Budget negotiations are continuing between Minister of Public Expenditure Michael McGrath and Cabinet colleagues. Minister for Social Protection Heather Humphreys met Mr McGrath on Tuesday but it is understood that final agreement was not reached on several issues. Minister for Health Stephen Donnelly has also met Mr McGrath. Officials expect the process to run into the weekend before it is finalised in advance of next Tuesday’s budget.

The Social Democrats on Wednesday published their alternative budget, promising €2.5 billion in support to households and businesses to help with rising energy costs.

Cash payments

The party said it would provide cash payments to workers “on a graduated basis”, giving €800 to households with incomes of less than €50,000, €600 to households with incomes of less than €100,000 and €200 to households with incomes of less than €120,000. It also said it would provide welfare increases for next month, including a double payment

The party also said it would provide €1 billion for an energy crisis support scheme for businesses.

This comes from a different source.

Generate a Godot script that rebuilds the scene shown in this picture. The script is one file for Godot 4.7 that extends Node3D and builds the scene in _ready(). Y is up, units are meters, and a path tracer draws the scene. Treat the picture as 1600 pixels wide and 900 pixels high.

“People are struggling to survive,” said co-leader Róisín Shortall.

The party also said it would increase spending by €8 billion next year and raise additional taxation of €2.3 billion to fund new spending on public services.

The Labour Party will launch its alternative budget on Thursday and the party is expected to advocate for a €4 billion package in once-off measures to be implemented this year to combat cost-of-living increases.

The party will also say that it would spend €200 million broadening the eligibility on the fuel allowance to more households at risk of energy poverty and also introduce a refundable “carbon credit”, applying to half a million households with incomes of under €50,000, which would be worth about €800 per household across this year and next.